A l’issue du premier procès, le parquet avait fait appel de l’acquittement d’Abdelkader Merah pour « complicité d’assassinats » accordés par les magistrats qui siégeaient alors. « Si la procédure permet de constater l’existence d’actes préparatoires (…) il n’est pas démontré l’existence d’une aide ou d'une assistance, apportée en connaissance de cause, par Abdelkader Merah à son frère », écrivaient les juges. Un enjeu désormais majeur pour les familles – qui estiment que les preuves de « complicité » du grand frère de Mohamed Merah existent bel et bien. Si ni le décor, ni le fond du dossier n’ont changé, cette première journée d’audience s’est déroulée dans le calme, bien loin de l’atmosphère étouffante du premier procès.
Une émotion toujours palpable
Ce lundi matin, les nuées de caméras étaient plus clairsemées, comme le public installé derrière les familles des victimes. Mais l’émotion était, elle, toujours palpable à l’arrivée des deux accusés dans le box vitré. Silhouette massive engoncée dans une chemise bleue, cheveux ramassés en queue de cheval et barbe longue, Abdelkader Merah est resté, comme en 2017, impassible à la lecture des faits par la présidente de la cour d’assises d’appel, Xavière Siméoni.
Entourée de six juges professionnels, la magistrate a eu quelques mots à destination des parties civiles avant de lancer les débats : « Je sais que l’examen des personnalités des accusés peut être difficile à entendre mais c’est un exercice obligé (…) et je souhaite qu’on consacre autant de temps aux victimes ». Les familles des victimes gardent en mémoire les échanges virulents et la violence des débats en première instance. « Ça a été très difficile de se remettre du premier procès, confiait à la mi-journée la soeur de Mohamed Legouad, l’un des trois militaires tués par Mohamed Merah à Montauban, on attend maintenant que l’accusation prouve la complicité d’assassinat. »
Délinquants contre religieux
Comme leurs confrères en 2017, les magistrats de la cour d’assises d’appel se sont immédiatement penchés sur la personnalité de Fettah Malki.
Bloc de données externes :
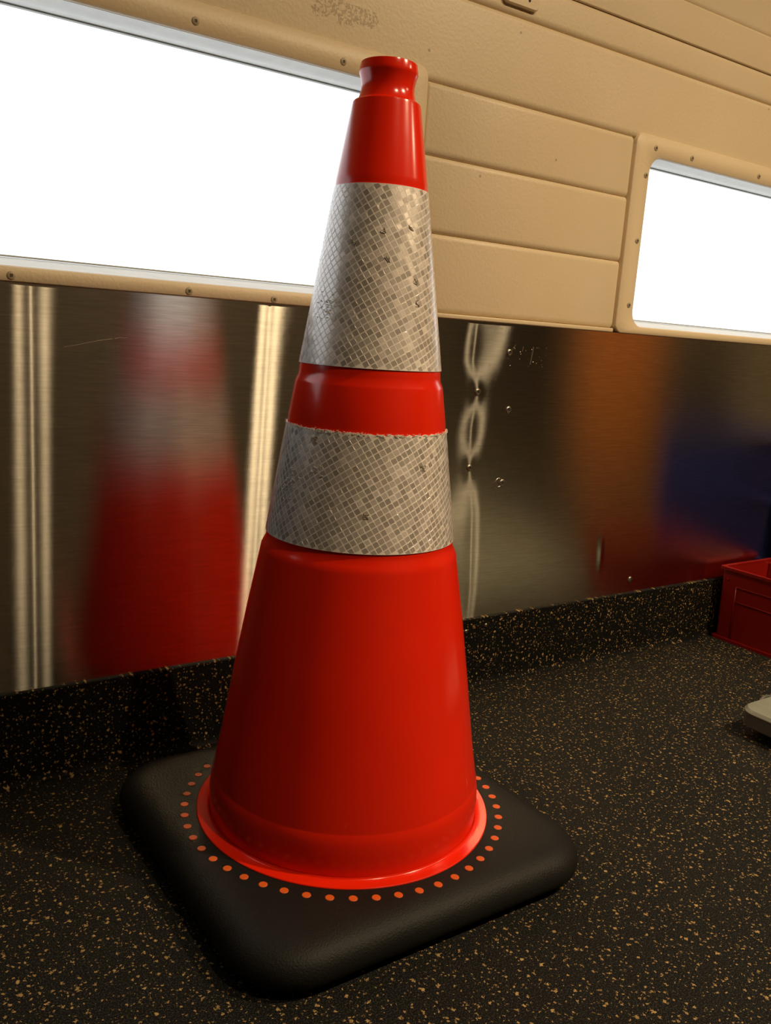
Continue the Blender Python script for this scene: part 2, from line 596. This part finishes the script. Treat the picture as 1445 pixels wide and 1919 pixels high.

Le visage chiffonné et les cheveux en bataille, ce délinquant d’origine Algérienne est soupçonné d’avoir vendu un pistolet mitrailleur, des munitions et un gilet pare-balles à Mohamed Merah. Agé de 36 ans, l’ancien pizaïollo connu dans le quartier des Izards pour ses «talents» de revendeurs en tout genre, s’est montré bien plus combattif qu’en première instance.
« On dit que le quartier est un terreau, mais c’est faux ! C’est calme, ils sont tous comme moi, des délinquants. Y a certains qui vont à la mosquée c’est tout. Les religieux, on ne les fréquente pas, ils viennent de Paris, parfois d’Arabie saoudite », a-t-il assuré, visiblement irrité par l’insistance des questions sur son parcours religieux. Tout au long de la procédure, Fettah Malki a nié ses liens avec la mouvance islamiste radicale toulousaine, minimisant sa relation avec Mohamed Merah. Très en retrait, presque éteint lors du procès en première instance, Fettah Malki a fait preuve cette fois-ci d’un certain aplomb, invitant même les magistrats du parquet à se rendre aux Izards pour vérifier par eux-même l’absence de radicalisation au sein du quartier.
A quelques centimètres, Abdelkader Merah, le buste appuyé contre la rembarde en bois du box et lunettes vissée sur le nez, n’a pas cillé. Mardi, les juges l’entendront pour la première fois et reviendront sur son parcours familial.